La cabra que ríe

La cabra que ríe
La cabra que ríe
Pixabay

No hace demasiado, tuve la suerte de pasar unos días de descanso en una casa preciosa que desde lo alto de un cerro mira al Mediterráneo que baña la costa granadina. 

Se me avisó de que en el parque natural colindante había cabras montesas que no pocas veces tenían la ocurrencia de subirse a los tejados o comerse los árboles y plantas de la urbanización. Aquello a mí me pareció natural, al no tener la cabra capacidad de comprarse una parcelita pero tampoco de ser juzgada por allanamiento; y es por eso que ensalcé lo mucho que me gustaba a mí la naturaleza cuando está urbanizada. Me explico: al mismo ritmo que el ser humano desarrolla la tecnología, una parte de la humanidad occidental se empeña en pasarlo mal cuando se va de vacaciones. Esta penitencia innecesaria ya se padece en el inocente hecho de acabar cada vez en playas más ‘pijo-recónditas’, donde la gente pone su toalla sobre unas piedras con las que no se atreve ni un faquir. Estamos pasando del reto de no quemarnos tomando el sol, al de no salir desollados por impactos contra las rocas cuando nos vamos a dar un bañito.
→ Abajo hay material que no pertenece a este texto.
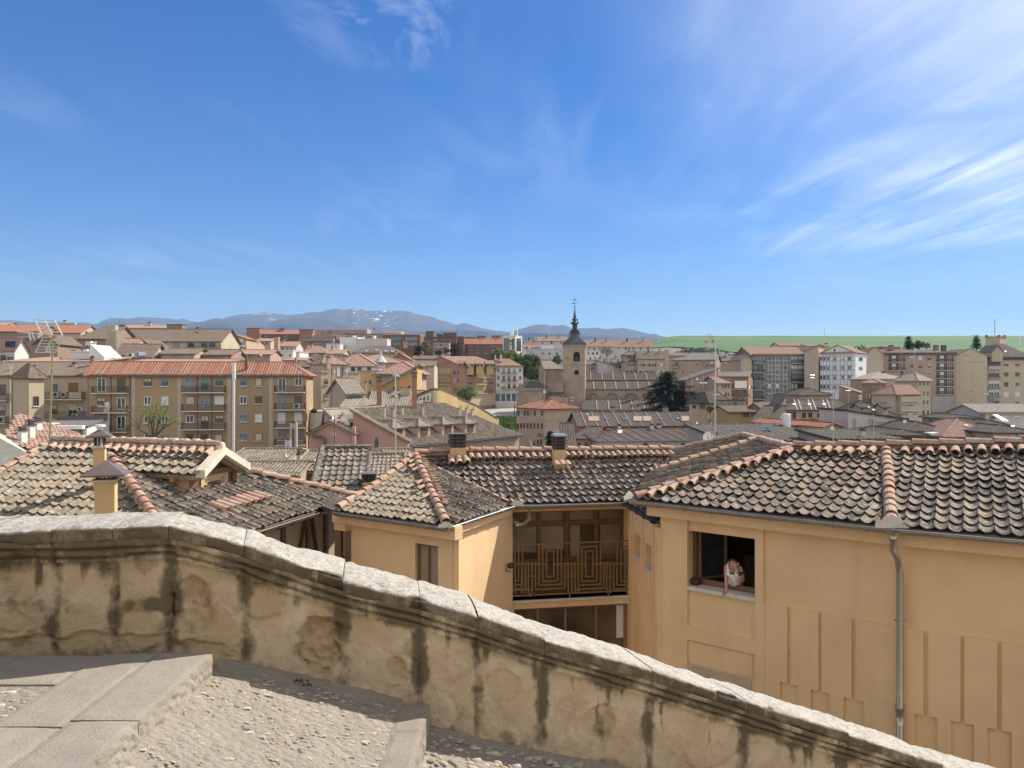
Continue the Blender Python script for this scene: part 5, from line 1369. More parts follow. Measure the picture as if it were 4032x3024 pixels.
        if roof == 'flat':
            a0 = L(-.15, -.15, z1+.002); rm.box(a0, s.u*(W+.3), s.v*(d+.3), V((0, 0, rise)))
            s.roof = obj('roof', rm, rt, s.t)
        else:
            for pl in polys:
                pts = [L(x, y, z1+z+.03) for x, y, z in pl]
                if D < 105 and pitch < .28: tiles(rm, pts, wd=pitch, ex=.36, L=.45, seg=3, dep=.05, seed=int(D))
                else: corr(rm, pts, pitch, amp)
            # ridge and hip lines
            if D < 210:
                top = sorted({(round(x, 3), round(y, 3), round(z, 3)) for pl in polys for x, y, z in pl if z >= rise-1e-6})
                for pl in polys:
                    for i in range(len(pl)):
                        a, b2 = pl[i], pl[(i+1) % len(pl)]
                        if max(a[2], b2[2]) >= rise-1e-6 and (a[2] >= rise-1e-6 or roof.startswith('hip')): rm.tube([L(*a[:2], z1+a[2]+.08), L(*b2[:2], z1+b2[2]+.08)], .11, 5)
            s.roof = obj('roof', rm, rt, s.t)
    def hit(s, o, d, X):
        k = (X-CX)/F; return (k*o.y-o.x)/(d.x-k*d.y)
    def L(s, x, y, z): q = s.o+s.u*x+s.v*y; return V((q.x, q.y, z))
    def face(s, f):
        if f == 'F': return s.o, s.u, -s.v, s.yaw
        if f == 'R': return s.o+s.u*s.W, s.v, s.u, s.yaw+R(90)
        if f == 'L': return s.o+s.v*s.dep, -s.v, -s.u, s.yaw-R(90)
    def at(s, f, x, y):
        o, d, n, a = s.face(f); X, Y = px(s.c, x, y); t = s.hit(o, d, X); q = o+d*t
        return t, (CY-Y)/F*q.y
    def win(s, f, cols, rows, w, h, kinds='w', sill=True, name='window'):
        """windows centred on pixel columns and rows; kinds is cycled through, one letter a window, '-' leaves a gap"""
        o, d, n, a = s.face(f); i = -1
        for cy in rows:
            for cx in cols:
                i += 1; kd = kinds[i % len(kinds)]
                if kd == '-': continue
                if kd in 'kpdwnm' and s.D > 100 and wrnd.random() < .24: kd = wrnd.choice('wdsbhenpe')   # lived in: some blinds down, some half down
                t0, z0 = s.at(f, cx-w/2, cy+h/2); t1, z1 = s.at(f, cx+w/2, cy-h/2); _, zb = s.at(f, cx, cy+h/2); _, zt = s.at(f, cx, cy-h/2)
                me, pn = win_mesh(kd, abs(t1-t0), zt-zb, sill and s.D < 200)
                ob = bpy.data.objects.new(name, me); COL.objects.link(ob); ob.parent = s.t
                q = o+d*(t0+t1)/2+n*.022; ob.location = V((q.x, q.y, (zt+zb)/2))-_wl(s.t); ob.rotation_euler = (0, 0, a)
                if pn:
                    p2 = bpy.data.objects.new('pane', pn); COL.objects.link(p2); p2.parent = ob
        return s
    def panel(s, f, x0, y0, x1, y1, mat, w0=.001, w1=.06, name='panel'):
        o, d, n, a = s.face(f); t0, _ = s.at(f, x0, y0); t1, _ = s.at(f, x1, y1); xm = (x0+x1)/2; z1 = s.at(f, xm, y0)[1]; z0 = s.at(f, xm, y1)[1]
        q = o+d*t0+n*w0; mb = MB(); mb.box((q.x, q.y, z0), d*(t1-t0), n*(w1-w0), V((0, 0, z1-z0))); obj(name, mb, mat, s.t); return s
    def balc(s, f, x0, x1, yf, h=1.0, out=.9, mat='iron_dark', slabm='sill_stone', solid=None):
        o, d, n, a = s.face(f); t0, z = s.at(f, x0, yf); t1, _ = s.at(f, x1, yf); z = s.at(f, (x0+x1)/2, yf)[1]
        q = o+d*t0; mb = MB(); mb.box((q.x, q.y, z-.16), d*(t1-t0), n*out, V((0, 0, .16))); b = obj('balcony', mb, slabm, s.t)
        mb = MB(); up_ = V((0, 0, 1)); A, B = V((q.x, q.y, z)), V((q.x, q.y, z))+d*(t1-t0); A2, B2 = A+n*out, B+n*out
        if solid:
            mb.box(A2, B2-A2, -n*.08, up_*h); mb.box(A, A2-A-n*.081, d*.08, up_*h); mb.box(B, B2-B-n*.081, -d*.08, up_*h); obj('railing', mb, solid, b); return s
        for p, r_ in ((A, A2), (A2, B2), (B2, B)):
            mb.bar(p+up_*h, r_+up_*h, .05); mb.bar(p+up_*.1, r_+up_*.1, .04)
            k_ = max(1, int((r_-p).length/.13))
            for i in range(k_): c = p.lerp(r_, i/k_); mb.bar(c, c+up_*h, .022)
        obj('railing', mb, mat, b); return s
    def chim(s, x, yt, yb, w, mat='tan_brick', D=None, cap=True, round_=False):
        D = D or s.D+s.dep*.35; X, Y0 = px(s.c, x, yt); _, Y1 = px(s.c, x, yb); k = CR[s.c][2]; wd = w*k/F*D; b = P(X, Y1, D); zt = P(X, Y0, D).z
        mb = MB()
        if round_: mb.tube([b-V((0, 0, .6)), V((b.x, b.y, zt))], wd/2, 8)
        else: mb.box(b-s.u*wd/2-V((0, 0, .8)), s.u*wd, s.v*wd, V((0, 0, zt-b.z+.8)))
        c = obj('chimney', mb, mat, s.roof)
        if cap and not round_:
            mb = MB(); mb.box(V((b.x, b.y, zt+.001))-s.u*wd*.62-s.v*wd*.12, s.u*wd*1.24, s.v*wd*1.24, V((0, 0, .12))); mb.box(V((b.x, b.y, zt+.12))-s.u*wd*.4+s.v*wd*.1, s.u*wd*.8, s.v*wd*.8, V((0, 0, .22)))
            obj('chimney_cap', mb, 'slab_dark', s.roof)
        return s
    def sky(s, x, y, w, h, mat='panel_blue'):                    # a roof window lying in the front slope
        X, Y = px(s.c, x, y); pl = s.polys[0]; a, b, c = [s.L(p[0], p[1], s.ze+p[2]+.14) for p in pl[:3]]
        n = (b-a).cross(c-a).normalized()
        def hp(xx, yy):
            r_ = P(*px(s.c, xx, yy), 1.0); return r_*(a.dot(n)/r_.dot(n))
        q = [hp(x-w/2, y+h/2), hp(x+w/2, y+h/2), hp(x+w/2, y-h/2), hp(x-w/2, y-h/2)]
        n = n if n.z > 0 else -n
        mb = MB(); mb.poly([p+n*.05 for p in q])
        for i in range(4): mb.bar(q[i]+n*.03, q[(i+1) % 4]+n*.03, .14, .14)
        obj('roof_window', mb, mat, s.roof); return s
    def ac(s, f, x, y, w=45, h=40):
        o, d, n, a = s.face(f); t0, z0 = s.at(f, x-w/2, y+h/2); t1, z1 = s.at(f, x+w/2, y-h/2)
        q = o+d*t0+n*.05; mb = MB(); mb.box((q.x, q.y, z0), d*(t1-t0), n*.35, V((0, 0, z1-z0))); b = obj('air_conditioner', mb, 'ac_white', s.t)
        c = o+d*(t0*.56+t1*.44)+n*.41; r_ = min(abs(t1-t0), z1-z0)*.38; zc = (z0+z1)/2; mb = MB(); mb.poly([V((c.x, c.y, zc))+d*math.cos(i*.524)*r_+V((0, 0, math.sin(i*.524)*r_)) for i in range(12)]); obj('fan_grille', mb, 'iron_dark', b); return s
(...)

El nivel superior del sufrimiento no son los costaleros de Semana Santa sino los campings. Yo no lo sabía pero un año acabamos en uno, con dos tiendas de campaña plantadas a la sombra, y aun así estimo que la temperatura interior a las 9 de la mañana rozaba los 45 grados. Salimos de allí buscando más suero que agua, rodeados por una estampa de familias felices, madrugadoras, que supuse entrenadas en los Monegros.

La mayor suerte del medio ambiente es que yo, que reciclo y vivo casi enfrente de un contenedor de vidrio (dos maneras de colaborar y acordarse del planeta), no tengo ningún cargo que decida sobre su futuro. Porque les juro que a mí los animales me gustan hasta que veo un mosquito en la habitación y asolaría con napalm la Vía Láctea. Es una culpa indisimulable, honesta, de colchón viscoelástico antes que de donar para conservar una especie de mosca o escarabajo. Y ahora que llega la primavera, el sol, el verano, y los bichos, ya ni me prometo conectar con el planeta, ni caminar descalzo. Llegarán vacaciones y lo volveré a pensar, yo, culpable: el éxito en la vida es un espacio pulcro, luminoso, cómodo y bien climatizado donde ver de lejos a unas cabras haciendo su revolución.